EXERCISE: Extract the lines up to and including the one that contains "for k, y in", starting with the first line of the entries below, and omit the pictures.

MATERIAL FOR THE TASK:
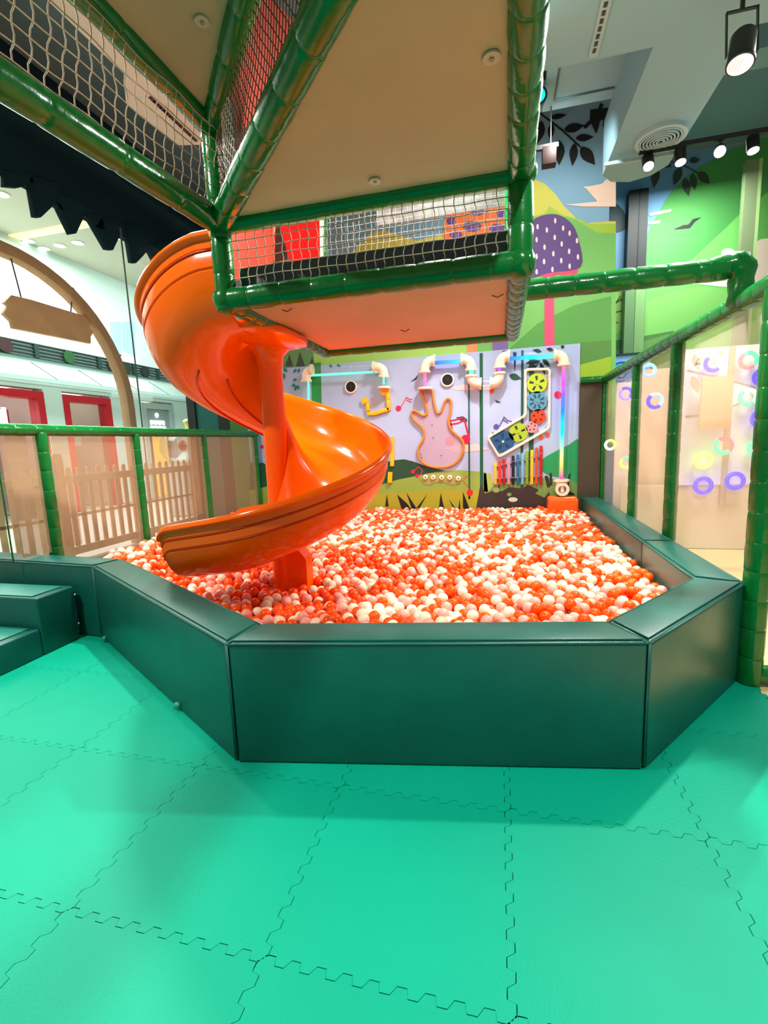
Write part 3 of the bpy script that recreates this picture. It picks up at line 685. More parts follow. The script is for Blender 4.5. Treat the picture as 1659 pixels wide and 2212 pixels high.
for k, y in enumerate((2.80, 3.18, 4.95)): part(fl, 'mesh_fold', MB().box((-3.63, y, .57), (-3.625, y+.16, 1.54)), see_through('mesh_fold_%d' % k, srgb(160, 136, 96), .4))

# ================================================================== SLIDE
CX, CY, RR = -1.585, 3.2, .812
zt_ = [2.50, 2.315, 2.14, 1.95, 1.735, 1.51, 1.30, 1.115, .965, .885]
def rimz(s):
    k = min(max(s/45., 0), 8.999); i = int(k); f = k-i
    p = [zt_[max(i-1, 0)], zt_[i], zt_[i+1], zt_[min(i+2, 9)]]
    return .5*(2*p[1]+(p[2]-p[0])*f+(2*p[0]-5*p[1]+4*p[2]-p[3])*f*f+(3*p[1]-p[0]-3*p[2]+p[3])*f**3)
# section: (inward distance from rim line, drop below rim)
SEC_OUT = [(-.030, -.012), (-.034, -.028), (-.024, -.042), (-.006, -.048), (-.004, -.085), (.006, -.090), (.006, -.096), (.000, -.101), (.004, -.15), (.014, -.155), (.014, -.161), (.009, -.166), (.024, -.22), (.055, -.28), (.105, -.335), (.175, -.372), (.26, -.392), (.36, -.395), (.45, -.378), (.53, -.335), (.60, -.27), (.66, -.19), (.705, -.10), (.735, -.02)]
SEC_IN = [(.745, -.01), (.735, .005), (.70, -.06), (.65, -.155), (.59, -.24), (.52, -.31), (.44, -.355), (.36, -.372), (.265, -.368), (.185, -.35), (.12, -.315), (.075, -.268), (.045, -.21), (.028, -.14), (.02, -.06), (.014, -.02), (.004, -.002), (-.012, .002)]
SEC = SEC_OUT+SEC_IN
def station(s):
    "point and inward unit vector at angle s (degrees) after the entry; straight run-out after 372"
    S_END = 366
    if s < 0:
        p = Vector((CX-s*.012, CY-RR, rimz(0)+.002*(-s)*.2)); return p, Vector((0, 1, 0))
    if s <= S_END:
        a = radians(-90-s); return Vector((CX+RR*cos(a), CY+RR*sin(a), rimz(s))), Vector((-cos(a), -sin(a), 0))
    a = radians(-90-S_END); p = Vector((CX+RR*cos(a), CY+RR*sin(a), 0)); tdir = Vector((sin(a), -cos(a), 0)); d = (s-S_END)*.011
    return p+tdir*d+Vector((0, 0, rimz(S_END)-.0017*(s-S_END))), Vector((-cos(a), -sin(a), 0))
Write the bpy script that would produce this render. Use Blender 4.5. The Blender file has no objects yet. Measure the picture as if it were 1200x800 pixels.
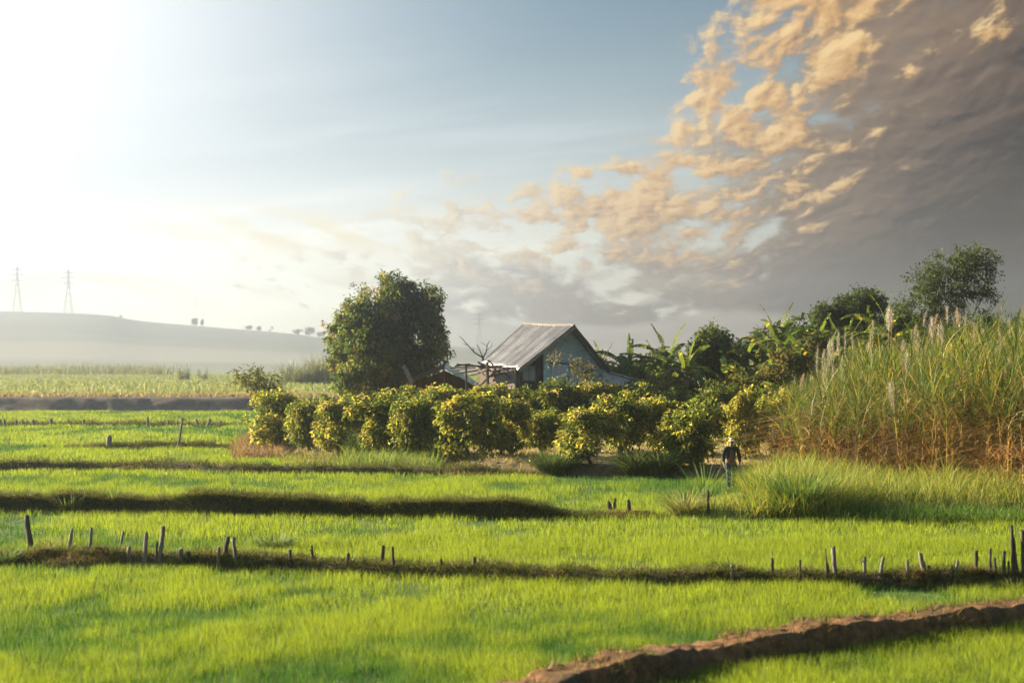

OUTPUT FOR THIS TASK:
Write part 3 of the bpy script that recreates this picture. It picks up at line 685. More parts follow. The script is for Blender 4.5. Treat the picture as 1659 pixels wide and 2212 pixels high.
for k, y in enumerate((2.80, 3.18, 4.95)): part(fl, 'mesh_fold', MB().box((-3.63, y, .57), (-3.625, y+.16, 1.54)), see_through('mesh_fold_%d' % k, srgb(160, 136, 96), .4))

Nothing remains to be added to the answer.